Case o' The Week: Pittsburg ain't "close enough" to Arizona, Writes Reinhardt (Staffeldt and wiretaps)
Reinhardt writes a very rare wiretap win for the Ninth, and provides a good overview for facial wiretap challenges. United States v. Staffeldt, __ F.3d __, 06 Cal. Daily Op. Serv. 7083 (9th Cir. June 26, 2006), opinion available here.
Players: Great Reinhardt decision from good panel including Hawkins and Noonan.
Facts: An Arizona AUSA applied to DOJ for authorization to submit a wiretap application. 06 Cal. Daily Op. Serv. at 7090. (For Title III wiretaps, a senior DOJ official must authorize before an application is submitted to a federal court). Id. at 7088, citing 18 USC § 2516(1). DOJ faxed the wrong authorization back; the Arizona AUSA ended up attaching a Pittsburgh authorization to his wiretap application. Id. at 7089-90. Wire approved, the tap catches Staffeldt in a pot conspiracy, the district court suppressed the wire, and the government appealed. Id. at 7091.
Issue(s): Is this “flagrant and obvious error,” a “minor one not warranting suppression.?” Id. at 7086-87? (The government’s argument).

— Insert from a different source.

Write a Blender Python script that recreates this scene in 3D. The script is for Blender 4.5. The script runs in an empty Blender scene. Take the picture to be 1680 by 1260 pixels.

Held: “The application for the wiretap of Staffeldt’s telephones is clearly insufficient on its face. The facial insufficiency relates not to a minor issue unlikely to affect a reviewing judge’s determination whether issuance of a wiretap is warranted, but rather to a factor essential to the issuance of a warrant – that the application for the wiretap has been authorized. We hold that the facial insufficiency here requires the suppression of the evidence obtained as a result of the initial Staffeldt wiretap, which was approved on the basis of the insufficient application.” Id. at 7097.
Of Note: There are two broad categories of wiretap attacks: facial (a flaw in the face of the affidavit or application), and “substantive” (e.g., lack of probable cause, Title III necessity, and Franks problems). Staffeldt is a useful case for its approach to and explanation of facial attacks to wiretaps. The case is important, for courts of late have shown an appalling tolerance for glaring facial errors in wiretap applications. See, e.g. United States v. Callum, 410 F.3d 571, 576 (9th Cir. 2005) (rejecting facial wiretap challenge when application identified wrong DOJ authorizing official).
How to Use: Staffeldt reaffirms a painful fact: defense counsel must read the actual entire wiretap affidavit and application(s). This is a miserable task, because these are often incredibly poorly-written and sloppy legal documents. It helps to scan the originals into .pdf (Adobe) files with a very good OCR pass – this aids searches for terms or players across hundreds of documents. This technology, however, is no substitute for actually slogging through the paper.
For Further Reading: “As a means of espionage, writs of assistance and general warrants are but puny instruments of tyranny and oppression when compared with wire tapping.” Olmstead v. United States, 277 U.S. 438, 476 (1928) (Brandeis, J., dissenting). The folks at the Electronic Privacy Information Center (EPIC) are among the few Americans left that still agree with Brandeis - their site brims with righteous indignation at wiretap abuses. See site here. The EPIC site contains many useful nuggets about current wiretap trends, and provides useful links to the Administrative Office (A.O.) wiretap reports. The A.O. reports are a fascinating read: you can visit them directly here. These reports often (inadvertently) reveal the broad parameters of wiretaps coming down the pike in your district, much to the chagrin of your local AUSAs. See reports here (discussing N.D. Cal. wiretaps at page 7).
Do you suspect your USAO of forum shopping? Handpicking the judge to whom they submit the wiretap application? Take a look at these reports, and note how often some district court judges appear as having authorized wiretaps – and how infrequently others show up. A law student with five years of these reports, a list of judges in a given district, and a good Excel spreadsheet would have the foundations of a great law review article on wiretapping, forum shopping, and the abuse of prosecutorial discretion.